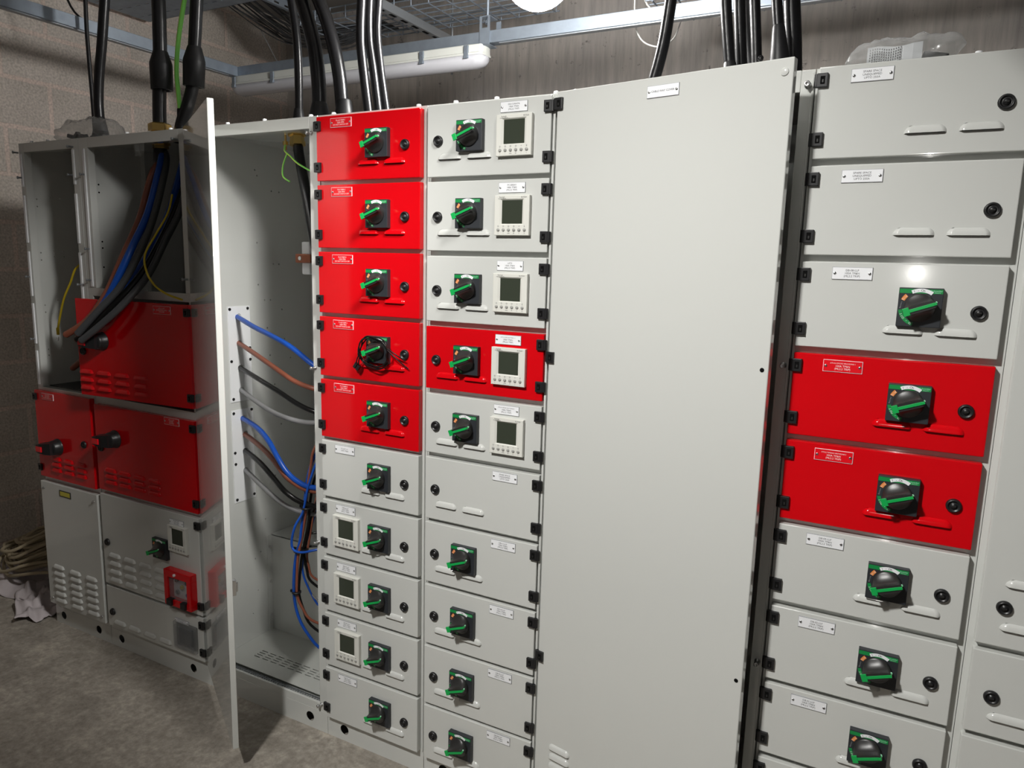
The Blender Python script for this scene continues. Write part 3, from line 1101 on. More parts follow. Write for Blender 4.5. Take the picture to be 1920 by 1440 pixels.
def sticker_mesh():
    mb = MB()
    mb.add([(-0.050, -0.0606, -0.0085), (-0.012, -0.0575, -0.0095), (-0.012, -0.0575, 0.0075), (-0.050, -0.0606, 0.0065)], [(0, 1, 2, 3)], 0)
    mb.text('LOCK', -0.031, -0.001, 0.009, -0.0612, 1)
    return mb.mesh('red_sticker', [M['labelred'], M['ink']])


BHANDLE = black_handle_mesh()


def black_handle(d, x, z):
    part('lever_handle', BHANDLE, d, (x, 0, z), label='black lever handle')
    mb = MB()
    mb.box(-0.052, -0.016, -0.0636, -0.0580, -0.0125, 0.0095, 0, 0.001)
    part('handle_sticker', mb.mesh('handle_sticker', [M['labelred']]), d, (x, 0, z), label='red sticker on the lever')


def louvre_grid(d, xs, zs, color, L):
    for x in xs:
        for z in zs:
            add_louvre(d, x, z, color, L / 0.076)


d = door_panel(cabL, -1.6085, 1.024, 0.383, 0.379, 'red', 'L')
nameplate(d, 0.097, -0.0085, ['ATS-1 LIFTS', 'LIFE SAFETY', 'DO NOT SWITCH OFF'], 'red', 0.082)
black_handle(d, 0.145, -0.232)
add_lock(d, 0.329, -0.196)
louvre_grid(d, (0.125, 0.212, 0.298), (-0.293, -0.318, -0.343), 'red', 0.066)
d = door_panel(cabL, -1.612, 0.623, 0.393, 0.567, 'grey', 'L', name='cover_panel', hinges=False, y=-0.002, thick=0.023)
louvre_grid(d, (0.088, 0.206, 0.318), [-0.387 - 0.0312 * k for k in range(6)], 'grey', 0.078)
mb = MB().box(-0.04, 0.04, -0.0015, 0, -0.028, 0)
mb.box(-0.034, 0.034, -0.0019, -0.0014, -0.0235, -0.0045, 1)
part('warning_plate', mb.mesh('warning_plate', [M['ink'], M['yellowlabel']]), d, (0.175, 0, -0.021), label='small yellow warning plate')
for x, z in ((0.022, -0.03), (0.372, -0.03), (0.022, -0.54), (0.372, -0.54)):
    mbv = MB()
    mbv.lathe((x, 0, z), (0, -1, 0), [(0, 0.006), (0.003, 0.006), (0.0032, 0.004), (0.010, 0.004), (0.0102, 0.0001)], 10)
    part('panel_screw', mbv.mesh('panel_screw', [M['steel']]), d)

cabM = empty('switchgear_cabinet', (-0.91, 0.3, FLOOR), 'second cabinet from the left, two red doors below an open bay spilling cables', 'electrical cabinet', GROUP)
x0, x1 = -1.2175, -0.6025
mb = MB()
mb.box(x0, x1, 0.021, 0.60, 0.03, 1.037, 0, 0.002)
mb.box(x0, x0 + .03, 0.021, 0.05, 1.037, 1.44, 0, 0.002)
mb.box(x1 - .03, x1, 0.021, 0.05, 1.037, 1.44, 0, 0.002)
mb.box(x0, x0 + .012, 0.05, 0.60, 1.037, 2.036)
mb.box(x1 - .012, x1, 0.05, 0.60, 1.037, 2.036)
mb.box(x0, x1, 0.0212, 0.055, 1.438, 1.470, 0, 0.002)
mb.box(x0 + .012, x1 - .012, 0.055, 0.588, 1.438, 1.450)
mb.box(x0 + .012, x1 - .012, 0.588, 0.60, 1.037, 2.036)
mb.box(x0 + .012, x1 - .012, 0.05, 0.588, 2.024, 2.036)
mb.box(x0, x0 + .055, 0.0212, 0.05, 1.47, 2.036, 0, 0.002)
mb.box(x1 - .045, x1, 0.0212, 0.05, 1.47, 2.036, 0, 0.002)
mb.box(x0 + .055, x1 - .045, 0.0212, 0.05, 1.998, 2.036, 0, 0.002)
mb.box(x0 + .028, x0 + .040, 0.0165, 0.022, 1.475, 1.995, 1, 0.001)
mb.box(x0 + .012, x0 + .040, 0.270, 0.274, 1.45, 2.024)          # inner flange
mb.box(x1 - .14, x1 - .11, 0.40, 0.404, 1.45, 1.90, 2)
dk = [(x0 + .0122, y, z) for z in (1.87, 1.84, 1.65, 1.625, 1.55) for y in (0.085,)]
for x, y, z in dk:
    mb.cyl((x, y, z), (x + .0004, y, z), 0.0035, seg=10, mi=3)
part('body', mb.mesh('body', [M['grey'], M['labelwhite'], M['galv'], M['blackmatte']]), cabM, world_child=True)
plinth(cabM, x0, x1, [-1.15, -0.705])
bolts(cabM, [-0.955, -0.715])
for z, x in ((1.90, x0 + .034), (1.62, x0 + .034), (1.50, x0 + .030), (1.52, x1 - .03), (2.0, x1 - .05)):
    mbv = MB()
    mbv.lathe((x, 0.022, z), (-.3, -1, 0), [(0, 0.0035), (0.016, 0.0035), (0.0162, 0.0055), (0.022, 0.0055), (0.0222, 0.0001)], 10)
    part('frame_screw', mbv.mesh('frame_screw', [M['galvdull']]), cabM, world_child=True, label='dark socket screw')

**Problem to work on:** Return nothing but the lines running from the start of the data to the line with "BHANDLE = black_handle_mesh()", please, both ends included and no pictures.

**Correct output:**
The Blender Python script for this scene continues. Write part 3, from line 1101 on. More parts follow. Write for Blender 4.5. Take the picture to be 1920 by 1440 pixels.
def sticker_mesh():
    mb = MB()
    mb.add([(-0.050, -0.0606, -0.0085), (-0.012, -0.0575, -0.0095), (-0.012, -0.0575, 0.0075), (-0.050, -0.0606, 0.0065)], [(0, 1, 2, 3)], 0)
    mb.text('LOCK', -0.031, -0.001, 0.009, -0.0612, 1)
    return mb.mesh('red_sticker', [M['labelred'], M['ink']])


BHANDLE = black_handle_mesh()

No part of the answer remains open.